Matthias Swierzewski


PARIS COMBO

5

(Ta-Dah Music)

Toujours emmené par l’excellente et pétillante Belle du Berry, le combo parisien nous propose son cinquième album studio sobrement intitulé 5. Depuis l’album Motifs en 2004, les fans attendaient le retour du groupe et de sa musique si facilement reconnaissable et appréciée jusqu’aux États-Unis. Élégant mélange de musique rétro des années 30, de jazz, de musique latino ou encore d’influences tziganes et orientales, la recette Paris Combo fonctionne toujours à merveille et nous régale. Les trouvailles mélodiques portées par la voix de Belle du Berry nous replongent à nouveau immanquablement dans l’univers sonore et musical du groupe. Côté texte, on parle beaucoup d’amour bien sûr, d’histoires ratées (Goodbye Pinocchio), de nostalgie (Chaque fois), d’attente (Les cailloux blancs), de déception (Morphée)... Paris Combo ne vieillit pas, se bonifie et reste fidèle au « son » qui a fait son succès. Une référence.

www.pariscombo.com

Grégory Couvert


K !

Entre mes jambes

(Auto-produit)

Il y a bien longtemps qu’on n’avait goûté à un album doué d’une telle originalité. Tant le texte que la musique évoquent les riches heures du surréalisme.

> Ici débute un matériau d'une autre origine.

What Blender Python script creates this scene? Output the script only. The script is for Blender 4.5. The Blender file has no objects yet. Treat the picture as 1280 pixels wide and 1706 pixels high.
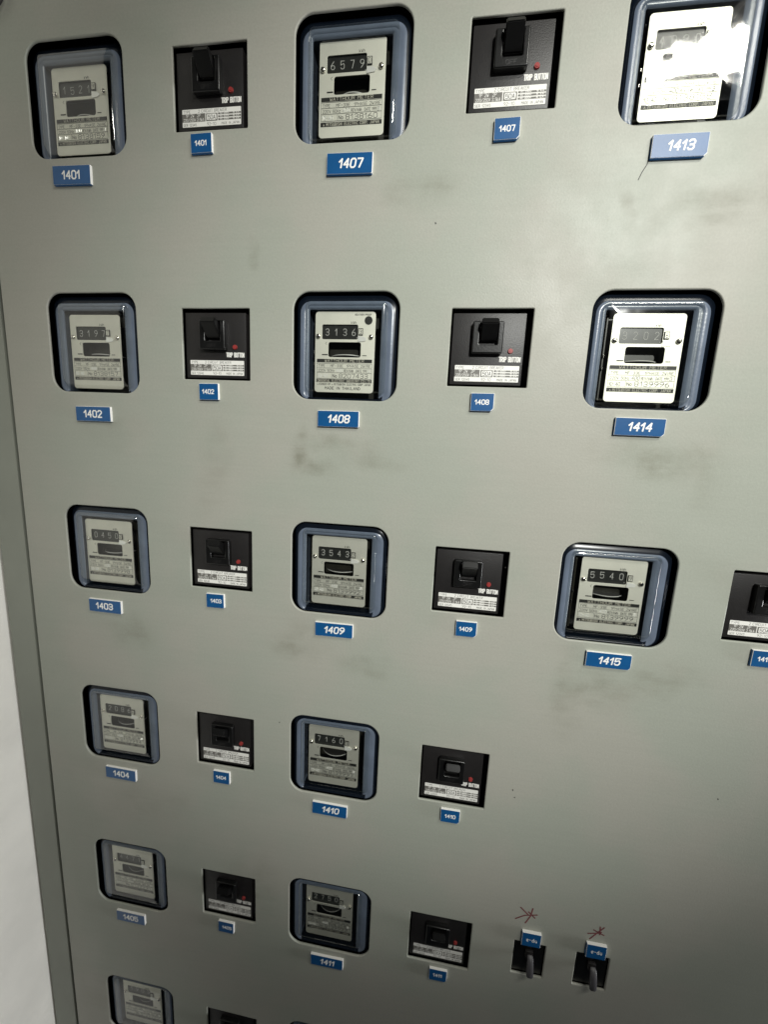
import bpy, bmesh, math, random
from mathutils import Vector, Matrix
random.seed(7)
S = bpy.context.scene
COL = S.collection

# ------------------------------------------------------------------ camera
cam_d = bpy.data.cameras.new("camera"); cam = bpy.data.objects.new("camera", cam_d); COL.objects.link(cam)
right = Vector((0.988359, 0.145195, 0.045446)); down = Vector((0.068696, -0.159378, -0.984825)); fwd = Vector((-0.135748, 0.976482, -0.167497))
M = Matrix((right, -down, -fwd)).transposed().to_4x4()
M.translation = Vector((0.54041, -0.57611, -0.45323))
cam.matrix_world = M
cam_d.sensor_fit = 'AUTO'; cam_d.sensor_width = 36; cam_d.lens = 14.16
cam_d.clip_start = 0.01; cam_d.clip_end = 60
cam_d.dof.use_dof = True; cam_d.dof.focus_distance = 0.52; cam_d.dof.aperture_fstop = 5.0
S.camera = cam

# ------------------------------------------------------------------ world / light
W = bpy.data.worlds.new("World"); S.world = W; W.use_nodes = True
bg = W.node_tree.nodes["Background"]
bg.inputs[0].default_value = (0.60, 0.72, 0.85, 1); bg.inputs[1].default_value = 0.015

def area(name, loc, target, sx, sy, power, col):
    d = bpy.data.lights.new(name, 'AREA'); d.shape = 'RECTANGLE'; d.size = sx; d.size_y = sy
    d.energy = power; d.color = col
    o = bpy.data.objects.new(name, d); COL.objects.link(o); o.location = loc
    q = (Vector(target) - Vector(loc)).normalized()
    # keep the long side horizontal
    zax = -q; xax = Vector((0, 0, 1)).cross(zax).normalized() * -1; yax = zax.cross(xax)
    o.matrix_world = Matrix((xax, yax, zax)).transposed().to_4x4()
    o.matrix_world.translation = Vector(loc)
    return o
SPOTE, SPOTS, SPOTL, SPOTA = 440, 0.485, (1.67, -2.91, 0.90), (0.63, 0, -0.455)
area("tube_lamp", (1.42, -0.98, 0.80), (0.95, 0.0, -0.2), 0.95, 0.11, 15, (1.0, 0.985, 0.90))
area("wall_fill_light", (3.2, -0.21, -1.35), (-0.21, -0.20, -1.35), 0.3, 0.8, 42, (0.98, 0.99, 1.0))  # added fill light that brightens the side wall; no real doorway behind it
sd = bpy.data.lights.new("panel_fill_spot", 'SPOT'); sd.energy = SPOTE; sd.spot_size = SPOTS; sd.spot_blend = 1.0; sd.shadow_soft_size = 0.06; sd.color = (0.99, 1.0, 0.95)  # added spot, its cone shaped to the panel's bright area and falloff
so = bpy.data.objects.new("panel_fill_spot", sd); COL.objects.link(so); so.location = SPOTL
so.rotation_euler = (Vector(SPOTA) - so.location).to_track_quat('-Z', 'Y').to_euler()

S.view_settings.view_transform = 'Standard'; S.view_settings.look = 'None'
S.view_settings.exposure = 0; S.view_settings.gamma = 1; S.view_settings.use_curve_mapping = False

# ------------------------------------------------------------------ materials
def mat(name, col, rough=0.5, metal=0.0, spec=0.5, bump=0.0, bscale=400, var=0.0, vscale=60, coat=0.0):
    m = bpy.data.materials.new(name); m.use_nodes = True
    nt = m.node_tree; b = nt.nodes["Principled BSDF"]
    b.inputs["Base Color"].default_value = (*col, 1); b.inputs["Roughness"].default_value = rough
    b.inputs["Metallic"].default_value = metal; b.inputs["Specular IOR Level"].default_value = spec
    b.inputs["Coat Weight"].default_value = coat; b.inputs["Coat Roughness"].default_value = 0.08
    tc = nt.nodes.new("ShaderNodeTexCoord")
    if var > 0:
        n = nt.nodes.new("ShaderNodeTexNoise"); n.inputs["Scale"].default_value = vscale; n.inputs["Detail"].default_value = 5
        nt.links.new(tc.outputs["Object"], n.inputs["Vector"])
        r = nt.nodes.new("ShaderNodeMapRange"); r.inputs[1].default_value = 0.3; r.inputs[2].default_value = 0.7
        r.inputs[3].default_value = 1 - var; r.inputs[4].default_value = 1 + var
        nt.links.new(n.outputs["Fac"], r.inputs[0])
        mx = nt.nodes.new("ShaderNodeVectorMath"); mx.operation = 'SCALE'; mx.inputs[0].default_value = col
        nt.links.new(r.outputs[0], mx.inputs["Scale"]); nt.links.new(mx.outputs[0], b.inputs["Base Color"])
    if bump > 0:
        n = nt.nodes.new("ShaderNodeTexNoise"); n.inputs["Scale"].default_value = bscale; n.inputs["Detail"].default_value = 3
        nt.links.new(tc.outputs["Object"], n.inputs["Vector"])
        bp = nt.nodes.new("ShaderNodeBump"); bp.inputs["Strength"].default_value = bump; bp.inputs["Distance"].default_value = 0.001
        nt.links.new(n.outputs["Fac"], bp.inputs["Height"]); nt.links.new(bp.outputs[0], b.inputs["Normal"])
    return m

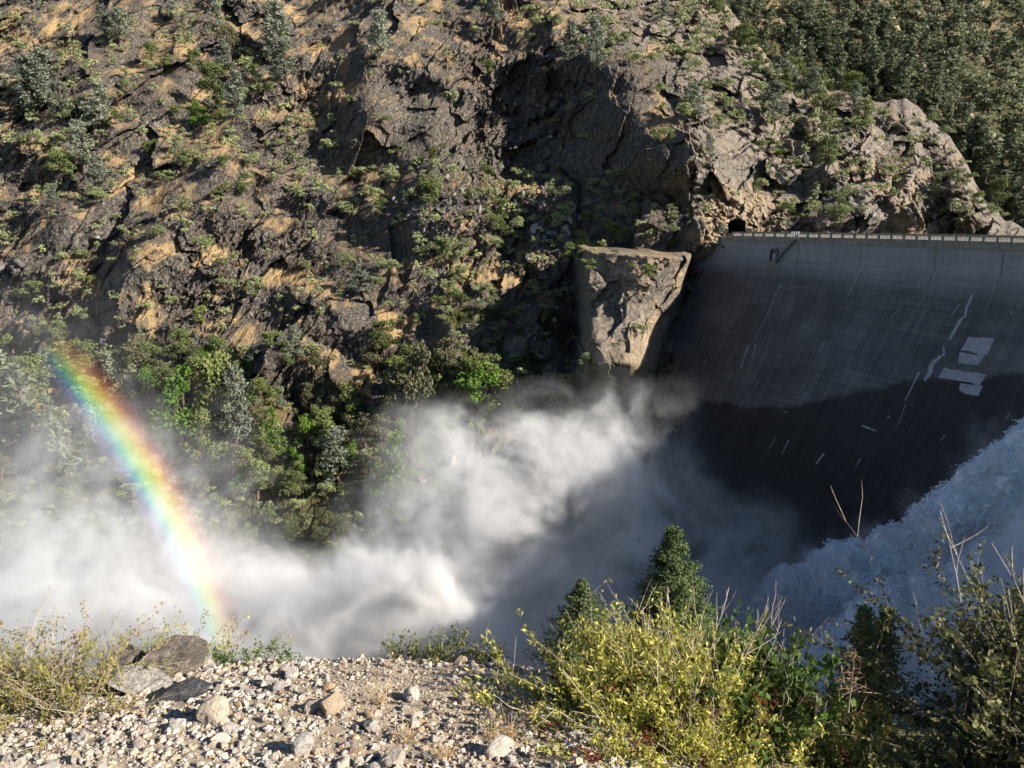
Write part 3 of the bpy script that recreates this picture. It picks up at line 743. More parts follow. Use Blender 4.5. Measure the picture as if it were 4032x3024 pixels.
def jet(name, label, top_px, bot_px, Ytop, Ybot, seed, green):
    """body of falling water: upper outline and lower outline in the photograph, with the real distance of each end; closed and metres thick"""
    n, k = 460, 180
    u = np.linspace(0, 1, n); v = np.linspace(0, 1, k)[:, None]
    ut = np.linspace(0, 1, len(top_px)); ub = np.linspace(0, 1, len(bot_px))
    tx_ = np.interp(u, ut, [p[0] for p in top_px]); ty = np.interp(u, ut, [p[1] for p in top_px]); bx_ = np.interp(u, ub, [p[0] for p in bot_px]); by = np.interp(u, ub, [p[1] for p in bot_px])
    ty = ty + 9 * fbm(u * 60, u * 0, 4.0, seed + 60, 5, .62) - 3
    px = tx_ * (1 - v) + bx_ * v; py = ty * (1 - v) + by * v
    Yc = np.interp(u, [0, 1], Ytop)[None] * (1 - v) + np.interp(u, [0, 1], Ybot)[None] * v
    a, b = rays(px, py)
    Xq, Zq = a * Yc, b * Yc
    w = np.sin(np.pi * np.clip(v, 0, 1)) ** .5
    along = Xq * .8 + Zq * .6; across = -Xq * .6 + Zq * .8
    al = along * .62 + 2.2 * fbm(along, across, 6, seed + 3, 3); ac = across + 2.2 * fbm(along, across, 6, seed + 4, 3)
    bill = fbm(along * .5, across, 14, seed, 3, .5) * 4
    for q_, sc_ in enumerate((7.0, 3.6, 1.9, 1.0)): bill = bill + np.abs(vn((al + 3 * q_) / sc_, (ac - 5 * q_) / sc_, seed + 40 + q_)) * sc_ * .45
    Yf_ = Yc - 4 * w - bill * (.6 + .4 * w) + 2
    jit = 1.0 * fbm(along, across, 2.6, seed + 20, 5, .6) + .25 * (bill - 3)
    F = np.stack([a * Yf_, Yf_, b * Yf_ + jit], -1); B = np.stack([a * (Yc + 5 * w), Yc + 5 * w, b * (Yc + 5 * w)], -1)
    B[0] = F[0] + [0, .3, 0]; B[-1] = F[-1] + [0, .3, 0]
    g = green * np.exp(-((v - .45 + .3 * fbm(along, across, 25, seed + 30, 2)) / .22) ** 2) * np.ones_like(Yc)
    mb = MB(); mb.add(F.reshape(-1, 3), grid_faces(k, n), a=g.ravel()); B = np.concatenate([B[:-1:6], B[-1:]]); B = np.concatenate([B[:, :-1:6], B[:, -1:]], 1)
    mb.add(B.reshape(-1, 3), grid_faces(B.shape[0], B.shape[1])[:, ::-1], a=0)
    o = mb.build(name, M['jet'], True); tag(o, label, 'water jet', 'water jets under the dam')
    rg = np.random.default_rng(seed); ns_ = 26000
    jv = (rg.random(ns_) ** np.where(rg.random(ns_) < .3, 4.0, 1.0) * (k - 2)).astype(int); ju = rg.integers(0, n - 2, ns_)
    C = F[jv, ju]; T_ = F[jv, np.minimum(ju + 12, n - 1)] - F[jv, np.maximum(ju - 12, 0)]; T_ /= np.linalg.norm(T_, axis=1)[:, None] + 1e-9
    up_ = np.array([-.25, -.75, .6]); lift = rg.exponential(.55, ns_)
    C = C + up_ * lift[:, None] + rg.normal(size=(ns_, 3)) * .35
    sb = MB(); sb.leaves(C, rg.lognormal(-.45, .5, ns_), rg.lognormal(-1.7, .4, ns_), rg, N=np.tile(up_ * 2.2, (ns_, 1)), D=T_ + rg.normal(size=(ns_, 3)) * .25, a=g[jv, ju] * .7)
    tag(sb.build('torn_spray', M['strand'], parent=o), kind='stuff')
    return o
jet('water_jet', 'upper white water jet, greenish inside, shooting down across the dark dam face', [(1090, 370), (1024, 422), (975, 462), (922, 500), (902, 530), (868, 537), (822, 555), (785, 574), (755, 596), (725, 620), (698, 665), (670, 740)], [(1100, 560), (1040, 580), (1000, 600), (950, 625), (900, 650), (860, 680), (800, 730), (740, 800)], (140, 172), (134, 160), 401, 0.8)
jet('water_jet', 'lower broad water jet billowing into blue spray behind the dark pines', [(1100, 440), (1040, 492), (985, 545), (930, 572), (890, 582), (850, 605), (805, 650), (765, 710), (740, 780)], [(1130, 760), (1060, 790), (1000, 800), (930, 820), (870, 830), (820, 840), (780, 850)], (128, 152), (112, 132), 431, 0.15)

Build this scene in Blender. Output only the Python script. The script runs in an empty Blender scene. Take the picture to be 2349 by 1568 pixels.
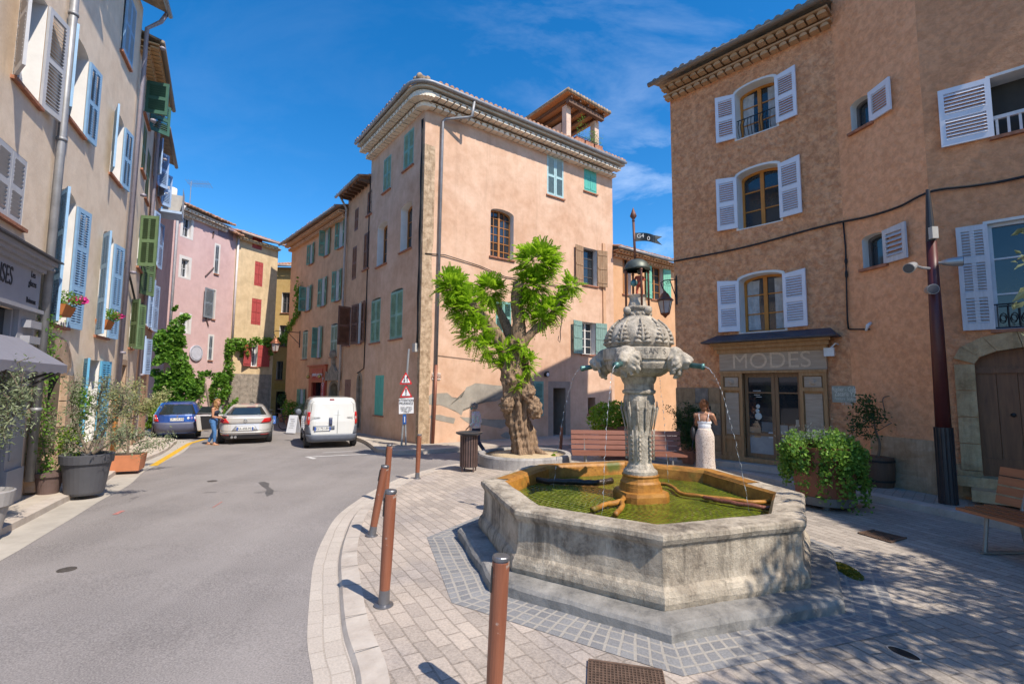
import bpy, bmesh, math, random
import numpy as np
from mathutils import Vector, Matrix, noise
random.seed(7); rng = np.random.default_rng(7)
R = math.radians
scene = bpy.context.scene
COL = scene.collection

# ------------------------------------------------------------------ camera, sky, sun, exposure
F, CX, CY = 1122.0, 1174.5, 784.0            # survey of the photo (2349 px wide)
PITCH, ROLL, H, SL = R(5.2), R(0.4), 1.86, -0.0125
cp, sp, cr, sr = math.cos(PITCH), math.sin(PITCH), math.cos(ROLL), math.sin(ROLL)
cam = bpy.data.cameras.new('camera'); camo = bpy.data.objects.new('camera', cam); COL.objects.link(camo)
cam.sensor_width = 36; cam.lens = F / 2349 * 36; cam.clip_end = 3000; cam.clip_start = 0.05
right = Vector((cr, -sr * sp, sr * cp)); up = Vector((-sr, -cr * sp, cr * cp)); fwd = Vector((0, cp, sp))
m = Matrix((right, up, -fwd)).transposed().to_4x4(); m.translation = (0, 0, H)
camo.matrix_world = m
scene.camera = camo
SUN_AZ, SUN_EL = math.atan2(.71, -.70), R(51)          # azimuth clockwise from +Y
world = bpy.data.worlds.new("World"); scene.world = world; world.use_nodes = True
wn, wl = world.node_tree.nodes, world.node_tree.links
bg = wn['Background']; bg.inputs['Strength'].default_value = 0.15
sky = wn.new('ShaderNodeTexSky'); sky.sky_type = 'NISHITA'; sky.sun_disc = False
sky.sun_elevation = SUN_EL; sky.sun_rotation = SUN_AZ
sky.air_density = 1.0; sky.dust_density = 0.3; sky.ozone_density = 4.0
hsv = wn.new('ShaderNodeHueSaturation'); hsv.inputs['Saturation'].default_value = 1.36; hsv.inputs['Value'].default_value = 0.68
wl.new(sky.outputs[0], hsv.inputs['Color'])
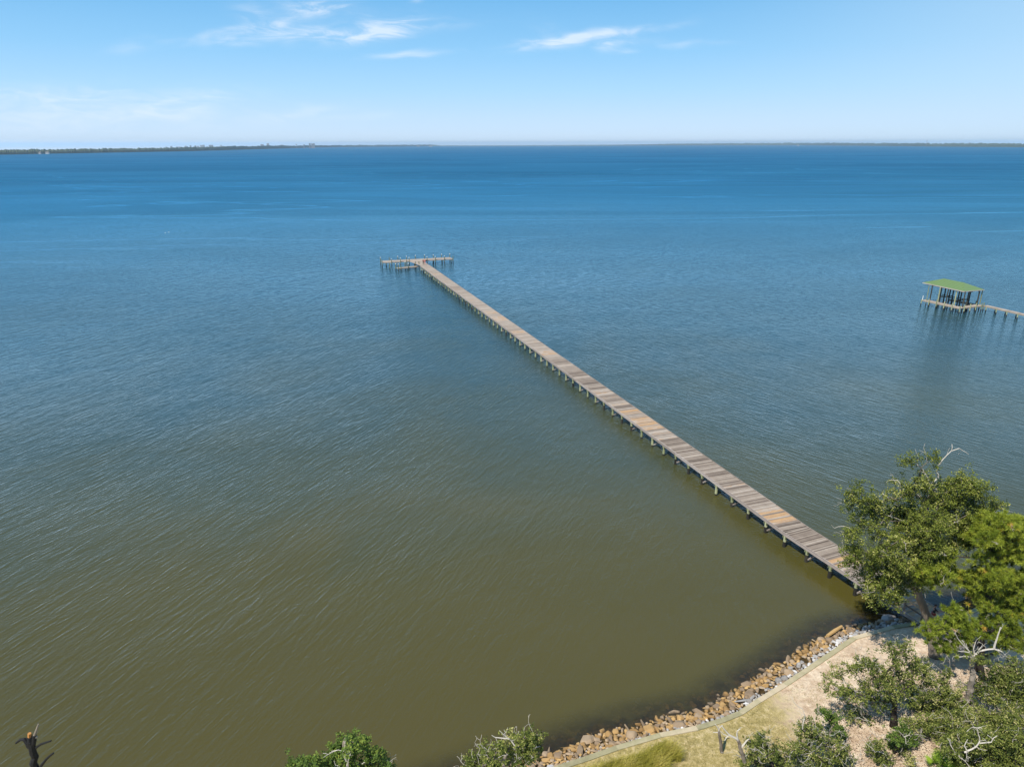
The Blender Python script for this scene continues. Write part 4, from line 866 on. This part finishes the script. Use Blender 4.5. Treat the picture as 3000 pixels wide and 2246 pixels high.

Chantées parfois en allemand, certaines chansons comme Kensington Park ne sont pas sans rappeler l’oeuvre de Kurt Weil et de son célèbre Opéra de quat’sous. Délibérément drôle, la chanteuse s’amuse et le macabre La femme en boîte provoque un rire jubilatoire. Les thèmes prennent en défaut les hommes et l’amour par trop candides, les mots s’avèrent jetés crûment dans un bouquet de cynisme salvateur avec notamment Entre mes jambes, le titre choisi pour ce brillant EP. L’assommoir sous forme de chanson plus douce n’en est pas moins acérée, comme une noyade doucereuse dans un lac d’absinthe. Parallèlement, la chanteuse se produit avec bonheur sur scène, son spectacle reflète la même particularité que ce disque que l’on découvre avec plaisir.